Reproduce all of the listing below without alteration.

##### PROVIDED MATERIAL #####

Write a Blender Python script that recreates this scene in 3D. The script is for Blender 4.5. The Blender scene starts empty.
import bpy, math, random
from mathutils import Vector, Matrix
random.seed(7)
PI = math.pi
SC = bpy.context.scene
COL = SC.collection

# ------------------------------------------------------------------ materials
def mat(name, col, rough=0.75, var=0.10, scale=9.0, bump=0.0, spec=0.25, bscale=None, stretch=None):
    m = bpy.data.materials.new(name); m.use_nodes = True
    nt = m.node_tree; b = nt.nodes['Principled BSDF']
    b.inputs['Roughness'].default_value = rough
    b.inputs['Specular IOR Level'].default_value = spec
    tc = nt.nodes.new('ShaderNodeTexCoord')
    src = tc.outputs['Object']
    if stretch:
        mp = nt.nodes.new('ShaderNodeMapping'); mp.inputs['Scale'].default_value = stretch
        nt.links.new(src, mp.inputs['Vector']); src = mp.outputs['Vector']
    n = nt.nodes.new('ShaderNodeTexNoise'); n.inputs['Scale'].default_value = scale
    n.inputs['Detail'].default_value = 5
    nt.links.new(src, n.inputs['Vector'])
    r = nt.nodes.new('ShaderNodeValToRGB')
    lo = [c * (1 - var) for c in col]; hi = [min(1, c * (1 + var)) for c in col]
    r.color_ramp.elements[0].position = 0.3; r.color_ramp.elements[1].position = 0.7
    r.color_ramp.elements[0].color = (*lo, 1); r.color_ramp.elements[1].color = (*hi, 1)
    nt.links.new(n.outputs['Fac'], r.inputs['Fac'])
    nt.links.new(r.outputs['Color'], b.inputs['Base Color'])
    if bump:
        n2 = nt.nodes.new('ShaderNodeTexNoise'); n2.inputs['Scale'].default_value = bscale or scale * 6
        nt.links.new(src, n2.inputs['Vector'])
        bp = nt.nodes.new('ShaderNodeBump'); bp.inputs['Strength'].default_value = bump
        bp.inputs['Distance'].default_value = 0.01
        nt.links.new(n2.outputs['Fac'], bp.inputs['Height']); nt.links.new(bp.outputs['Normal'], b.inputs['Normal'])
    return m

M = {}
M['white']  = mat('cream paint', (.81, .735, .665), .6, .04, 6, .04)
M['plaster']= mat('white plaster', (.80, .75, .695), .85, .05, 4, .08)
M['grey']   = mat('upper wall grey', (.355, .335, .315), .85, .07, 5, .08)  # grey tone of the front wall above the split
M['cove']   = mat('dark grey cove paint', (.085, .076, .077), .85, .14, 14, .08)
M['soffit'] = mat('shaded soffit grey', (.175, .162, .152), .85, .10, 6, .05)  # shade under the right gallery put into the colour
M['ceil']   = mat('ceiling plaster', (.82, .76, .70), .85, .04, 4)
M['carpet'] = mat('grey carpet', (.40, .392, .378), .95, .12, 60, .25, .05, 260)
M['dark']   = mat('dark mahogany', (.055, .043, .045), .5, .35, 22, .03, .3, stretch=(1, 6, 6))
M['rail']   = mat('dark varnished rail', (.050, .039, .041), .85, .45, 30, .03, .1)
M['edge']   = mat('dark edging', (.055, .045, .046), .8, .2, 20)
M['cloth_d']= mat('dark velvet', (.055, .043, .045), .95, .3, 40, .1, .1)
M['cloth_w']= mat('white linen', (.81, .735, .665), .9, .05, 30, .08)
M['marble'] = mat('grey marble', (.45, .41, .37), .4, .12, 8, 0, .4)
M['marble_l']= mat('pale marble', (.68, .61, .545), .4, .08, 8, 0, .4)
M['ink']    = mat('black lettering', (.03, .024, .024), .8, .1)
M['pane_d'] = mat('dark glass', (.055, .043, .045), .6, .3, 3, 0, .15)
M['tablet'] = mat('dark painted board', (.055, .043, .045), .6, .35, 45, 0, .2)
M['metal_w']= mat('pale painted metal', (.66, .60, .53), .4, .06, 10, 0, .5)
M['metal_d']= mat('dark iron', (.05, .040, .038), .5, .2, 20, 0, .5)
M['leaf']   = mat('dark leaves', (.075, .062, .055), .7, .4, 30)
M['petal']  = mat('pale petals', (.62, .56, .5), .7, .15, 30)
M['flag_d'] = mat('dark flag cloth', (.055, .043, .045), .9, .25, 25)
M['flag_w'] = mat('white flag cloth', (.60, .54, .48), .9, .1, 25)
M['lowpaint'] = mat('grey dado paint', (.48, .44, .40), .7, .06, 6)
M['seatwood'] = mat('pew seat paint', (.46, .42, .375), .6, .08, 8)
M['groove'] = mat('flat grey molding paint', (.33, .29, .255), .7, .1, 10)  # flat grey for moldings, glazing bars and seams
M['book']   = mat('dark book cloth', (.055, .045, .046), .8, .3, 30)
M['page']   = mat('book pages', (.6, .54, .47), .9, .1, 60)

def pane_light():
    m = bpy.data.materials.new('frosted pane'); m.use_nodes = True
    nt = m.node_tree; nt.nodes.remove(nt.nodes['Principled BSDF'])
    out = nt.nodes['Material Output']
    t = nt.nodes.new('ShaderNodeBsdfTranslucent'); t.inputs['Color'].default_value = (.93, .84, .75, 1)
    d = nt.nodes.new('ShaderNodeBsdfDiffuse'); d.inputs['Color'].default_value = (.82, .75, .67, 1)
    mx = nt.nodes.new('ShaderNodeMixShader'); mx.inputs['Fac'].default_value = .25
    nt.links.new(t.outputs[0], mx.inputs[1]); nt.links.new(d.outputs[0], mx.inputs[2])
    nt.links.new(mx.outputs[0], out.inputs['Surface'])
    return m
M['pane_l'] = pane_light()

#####

**RIGHT ANSWER**
Write a Blender Python script that recreates this scene in 3D. The script is for Blender 4.5. The Blender scene starts empty.
import bpy, math, random
from mathutils import Vector, Matrix
random.seed(7)
PI = math.pi
SC = bpy.context.scene
COL = SC.collection

# ------------------------------------------------------------------ materials
def mat(name, col, rough=0.75, var=0.10, scale=9.0, bump=0.0, spec=0.25, bscale=None, stretch=None):
    m = bpy.data.materials.new(name); m.use_nodes = True
    nt = m.node_tree; b = nt.nodes['Principled BSDF']
    b.inputs['Roughness'].default_value = rough
    b.inputs['Specular IOR Level'].default_value = spec
    tc = nt.nodes.new('ShaderNodeTexCoord')
    src = tc.outputs['Object']
    if stretch:
        mp = nt.nodes.new('ShaderNodeMapping'); mp.inputs['Scale'].default_value = stretch
        nt.links.new(src, mp.inputs['Vector']); src = mp.outputs['Vector']
    n = nt.nodes.new('ShaderNodeTexNoise'); n.inputs['Scale'].default_value = scale
    n.inputs['Detail'].default_value = 5
    nt.links.new(src, n.inputs['Vector'])
    r = nt.nodes.new('ShaderNodeValToRGB')
    lo = [c * (1 - var) for c in col]; hi = [min(1, c * (1 + var)) for c in col]
    r.color_ramp.elements[0].position = 0.3; r.color_ramp.elements[1].position = 0.7
    r.color_ramp.elements[0].color = (*lo, 1); r.color_ramp.elements[1].color = (*hi, 1)
    nt.links.new(n.outputs['Fac'], r.inputs['Fac'])
    nt.links.new(r.outputs['Color'], b.inputs['Base Color'])
    if bump:
        n2 = nt.nodes.new('ShaderNodeTexNoise'); n2.inputs['Scale'].default_value = bscale or scale * 6
        nt.links.new(src, n2.inputs['Vector'])
        bp = nt.nodes.new('ShaderNodeBump'); bp.inputs['Strength'].default_value = bump
        bp.inputs['Distance'].default_value = 0.01
        nt.links.new(n2.outputs['Fac'], bp.inputs['Height']); nt.links.new(bp.outputs['Normal'], b.inputs['Normal'])
    return m

M = {}
M['white']  = mat('cream paint', (.81, .735, .665), .6, .04, 6, .04)
M['plaster']= mat('white plaster', (.80, .75, .695), .85, .05, 4, .08)
M['grey']   = mat('upper wall grey', (.355, .335, .315), .85, .07, 5, .08)  # grey tone of the front wall above the split
M['cove']   = mat('dark grey cove paint', (.085, .076, .077), .85, .14, 14, .08)
M['soffit'] = mat('shaded soffit grey', (.175, .162, .152), .85, .10, 6, .05)  # shade under the right gallery put into the colour
M['ceil']   = mat('ceiling plaster', (.82, .76, .70), .85, .04, 4)
M['carpet'] = mat('grey carpet', (.40, .392, .378), .95, .12, 60, .25, .05, 260)
M['dark']   = mat('dark mahogany', (.055, .043, .045), .5, .35, 22, .03, .3, stretch=(1, 6, 6))
M['rail']   = mat('dark varnished rail', (.050, .039, .041), .85, .45, 30, .03, .1)
M['edge']   = mat('dark edging', (.055, .045, .046), .8, .2, 20)
M['cloth_d']= mat('dark velvet', (.055, .043, .045), .95, .3, 40, .1, .1)
M['cloth_w']= mat('white linen', (.81, .735, .665), .9, .05, 30, .08)
M['marble'] = mat('grey marble', (.45, .41, .37), .4, .12, 8, 0, .4)
M['marble_l']= mat('pale marble', (.68, .61, .545), .4, .08, 8, 0, .4)
M['ink']    = mat('black lettering', (.03, .024, .024), .8, .1)
M['pane_d'] = mat('dark glass', (.055, .043, .045), .6, .3, 3, 0, .15)
M['tablet'] = mat('dark painted board', (.055, .043, .045), .6, .35, 45, 0, .2)
M['metal_w']= mat('pale painted metal', (.66, .60, .53), .4, .06, 10, 0, .5)
M['metal_d']= mat('dark iron', (.05, .040, .038), .5, .2, 20, 0, .5)
M['leaf']   = mat('dark leaves', (.075, .062, .055), .7, .4, 30)
M['petal']  = mat('pale petals', (.62, .56, .5), .7, .15, 30)
M['flag_d'] = mat('dark flag cloth', (.055, .043, .045), .9, .25, 25)
M['flag_w'] = mat('white flag cloth', (.60, .54, .48), .9, .1, 25)
M['lowpaint'] = mat('grey dado paint', (.48, .44, .40), .7, .06, 6)
M['seatwood'] = mat('pew seat paint', (.46, .42, .375), .6, .08, 8)
M['groove'] = mat('flat grey molding paint', (.33, .29, .255), .7, .1, 10)  # flat grey for moldings, glazing bars and seams
M['book']   = mat('dark book cloth', (.055, .045, .046), .8, .3, 30)
M['page']   = mat('book pages', (.6, .54, .47), .9, .1, 60)

def pane_light():
    m = bpy.data.materials.new('frosted pane'); m.use_nodes = True
    nt = m.node_tree; nt.nodes.remove(nt.nodes['Principled BSDF'])
    out = nt.nodes['Material Output']
    t = nt.nodes.new('ShaderNodeBsdfTranslucent'); t.inputs['Color'].default_value = (.93, .84, .75, 1)
    d = nt.nodes.new('ShaderNodeBsdfDiffuse'); d.inputs['Color'].default_value = (.82, .75, .67, 1)
    mx = nt.nodes.new('ShaderNodeMixShader'); mx.inputs['Fac'].default_value = .25
    nt.links.new(t.outputs[0], mx.inputs[1]); nt.links.new(d.outputs[0], mx.inputs[2])
    nt.links.new(mx.outputs[0], out.inputs['Surface'])
    return m
M['pane_l'] = pane_light()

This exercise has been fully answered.